|

Black & Blues Album Review by Emmett G. Price III, Ph.D.
www.emmettprice.com
She flows, she sings, she slams, she jams, she writes and she produces much more than recorded spoken word. She produces complex emotional exercises for all to experience. She produces intimate portrayals of life's experience from a position that the listener thinks she's in our heads. She produces a password into the intimate, vulnerable place that many aim to escape but need to approach in order to face their "black and blues."
She "hit the ground running" "between the lines" as a "solitary girl" leaving the "shadow" of "yesterday's blues" in effort to "pass it on."
This magnus opus deserves recognition as an independently unique expression of passion, confusion, anger, frustration, love, empowerment and the struggles and challenges of life. Iyeoka's voice is powerful, not only in tone but in effect. She makes you feel, she makes you think, she makes you proud to be where you are while simultaneously encouraging and empowering to go where you desire to go. A motivational poet, an inspiring performer, a skilled wordsmith but more importantly a life coach who we trust.

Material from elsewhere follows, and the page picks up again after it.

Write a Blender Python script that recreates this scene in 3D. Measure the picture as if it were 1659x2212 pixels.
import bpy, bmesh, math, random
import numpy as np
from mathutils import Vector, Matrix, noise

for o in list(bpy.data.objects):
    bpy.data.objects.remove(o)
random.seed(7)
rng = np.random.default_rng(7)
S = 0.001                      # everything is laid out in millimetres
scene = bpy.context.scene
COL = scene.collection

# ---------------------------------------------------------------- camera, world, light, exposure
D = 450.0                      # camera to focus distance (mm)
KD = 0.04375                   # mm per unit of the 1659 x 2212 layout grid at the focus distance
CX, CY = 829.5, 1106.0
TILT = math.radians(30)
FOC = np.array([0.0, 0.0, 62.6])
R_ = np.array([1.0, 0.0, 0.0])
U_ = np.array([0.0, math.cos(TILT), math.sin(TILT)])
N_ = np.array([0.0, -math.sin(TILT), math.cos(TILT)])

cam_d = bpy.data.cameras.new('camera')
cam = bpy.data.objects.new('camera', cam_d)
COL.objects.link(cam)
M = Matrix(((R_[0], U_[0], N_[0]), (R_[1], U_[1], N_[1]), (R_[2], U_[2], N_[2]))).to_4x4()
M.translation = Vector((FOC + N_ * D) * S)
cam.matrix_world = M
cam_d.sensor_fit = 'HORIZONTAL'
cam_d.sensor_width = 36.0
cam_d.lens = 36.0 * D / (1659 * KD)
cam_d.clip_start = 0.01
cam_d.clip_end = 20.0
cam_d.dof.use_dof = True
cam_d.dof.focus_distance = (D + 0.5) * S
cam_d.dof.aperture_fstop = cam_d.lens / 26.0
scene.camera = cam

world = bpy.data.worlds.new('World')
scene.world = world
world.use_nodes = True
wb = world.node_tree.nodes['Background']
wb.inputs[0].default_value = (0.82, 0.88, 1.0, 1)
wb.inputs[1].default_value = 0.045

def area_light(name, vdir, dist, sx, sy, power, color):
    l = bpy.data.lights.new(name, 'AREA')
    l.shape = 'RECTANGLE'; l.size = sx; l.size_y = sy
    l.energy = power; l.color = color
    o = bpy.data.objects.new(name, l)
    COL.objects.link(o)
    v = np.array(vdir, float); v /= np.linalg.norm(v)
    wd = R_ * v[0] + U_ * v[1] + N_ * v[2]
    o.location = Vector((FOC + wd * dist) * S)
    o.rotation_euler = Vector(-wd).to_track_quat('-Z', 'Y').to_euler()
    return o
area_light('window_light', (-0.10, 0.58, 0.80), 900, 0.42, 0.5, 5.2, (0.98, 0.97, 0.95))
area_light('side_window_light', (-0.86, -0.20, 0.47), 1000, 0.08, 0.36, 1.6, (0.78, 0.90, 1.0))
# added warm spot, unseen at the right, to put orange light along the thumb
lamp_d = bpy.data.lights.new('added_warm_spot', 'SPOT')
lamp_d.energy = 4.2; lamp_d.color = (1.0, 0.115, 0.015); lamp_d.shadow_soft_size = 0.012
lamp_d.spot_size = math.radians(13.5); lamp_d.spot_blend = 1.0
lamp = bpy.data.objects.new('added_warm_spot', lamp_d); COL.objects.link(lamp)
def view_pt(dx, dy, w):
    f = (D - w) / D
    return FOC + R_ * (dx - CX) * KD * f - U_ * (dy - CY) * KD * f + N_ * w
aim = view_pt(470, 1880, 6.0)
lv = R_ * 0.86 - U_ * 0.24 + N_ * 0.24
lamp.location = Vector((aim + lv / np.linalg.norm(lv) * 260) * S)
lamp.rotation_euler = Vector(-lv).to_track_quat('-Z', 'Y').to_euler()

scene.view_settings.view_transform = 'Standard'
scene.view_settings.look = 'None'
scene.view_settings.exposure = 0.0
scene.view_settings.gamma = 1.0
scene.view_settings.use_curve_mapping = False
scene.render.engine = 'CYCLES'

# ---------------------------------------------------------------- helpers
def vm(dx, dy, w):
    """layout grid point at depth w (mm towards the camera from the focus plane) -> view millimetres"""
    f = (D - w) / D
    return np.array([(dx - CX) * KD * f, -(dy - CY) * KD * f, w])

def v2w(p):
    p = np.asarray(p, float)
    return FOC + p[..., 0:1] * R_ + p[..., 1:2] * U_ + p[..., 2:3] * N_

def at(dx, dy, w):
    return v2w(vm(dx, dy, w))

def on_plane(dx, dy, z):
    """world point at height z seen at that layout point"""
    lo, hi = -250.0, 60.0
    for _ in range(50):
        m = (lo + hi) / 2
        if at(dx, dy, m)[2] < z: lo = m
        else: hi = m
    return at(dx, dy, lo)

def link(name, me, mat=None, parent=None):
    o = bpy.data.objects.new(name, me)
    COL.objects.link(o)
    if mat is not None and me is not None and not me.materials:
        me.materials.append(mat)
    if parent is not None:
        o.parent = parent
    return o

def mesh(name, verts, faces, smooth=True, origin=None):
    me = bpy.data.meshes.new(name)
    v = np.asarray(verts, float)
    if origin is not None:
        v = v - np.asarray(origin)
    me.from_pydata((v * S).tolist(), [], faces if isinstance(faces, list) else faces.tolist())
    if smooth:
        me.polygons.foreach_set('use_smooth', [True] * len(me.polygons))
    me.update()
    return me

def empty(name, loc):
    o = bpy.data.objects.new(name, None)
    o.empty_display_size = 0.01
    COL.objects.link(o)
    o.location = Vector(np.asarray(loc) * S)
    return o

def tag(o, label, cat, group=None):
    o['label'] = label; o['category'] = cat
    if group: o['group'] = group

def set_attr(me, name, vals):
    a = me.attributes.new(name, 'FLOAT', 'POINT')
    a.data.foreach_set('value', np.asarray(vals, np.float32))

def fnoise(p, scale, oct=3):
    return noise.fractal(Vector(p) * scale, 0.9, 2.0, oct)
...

Her robust voice opens our ears while her piercing words convict our hearts. Backed by skilled and sensitive musicians, Iyeoka takes the forefront as the leader of a movement. The movement towards enlightenment, empowerment, encouragement and self-determination. Iyeoka is powerful not due to her stature, voice or approach but because she understands the challenges and obstacles of life and the two options that they offer. Her response is to "hit the ground running."
Black & Blues Album Review by Susan M. Asai
Ethnomusicologist and Professor of Music
Within the lineage of Jayne Cortez and other women poets of the Black Arts Movement who set their poetry to jazz, Iyeoka diverges, modernizing the settings of her verses to the pulses of R&B, house music, and semi-classical piano stylings in addition to jazz. The mostly jazz-inflected music heard on this album maintains a musical thread to her predecessors of the 1960s, firmly rooting her in African American expressive culture. Reaching to her Nigerian past, the steady, melodic and rhythmic ostinatos that emerge in the music connect her artistry to such stylings heard in many African musics.
Iyeoka showcases her mellifluous voice by singing as skillfully as she speaks. The variety of musical styles accompanying her poems and the alternation between singing and speaking from one poem to the next, and even within the same poem, helps to hold the listener's attention. She carefully chooses music to fit the expressive quality and sentiments of her poetry. Iyeoka's musical settings set up the rhythmic flow of her words, yet are sparsely conceived to avoid being a distraction.
The narrative style of her poetry bespeaks of searching, self discovery, courage, and the vagaries of love. Iyeoka's delivery in expressing heart-felt sentiments range from a torrent of words and emotions to soothing hushed tones. "She Doesn't Know Her Beauty" without musical accompaniment is a particularly striking piece. Within she employs a Benin-inflected accent that affirms the beauty of blackness, of Africaness and cultural referents to her ancestral homeland. Here she relies on her Nigerian origins as a foundation for her strength and pride.
One aspect of the recording that could be further considered is the vocal delivery in "Solitary Girl," "Hit the Ground Running," and to some extent "She Doesn't Know Her Beauty," which contain many emotional peaks and valleys that may leave the listener fatigued at the end of the poet's journey. The torrential flow of words could be more measured, phrases terraced in building to a climax, followed by phrases that decompress in stages as well. On the whole, Black and Blue is thoughtfully conceived, flowing like a river that knows where it wants to
go in its unbounded energy and verve.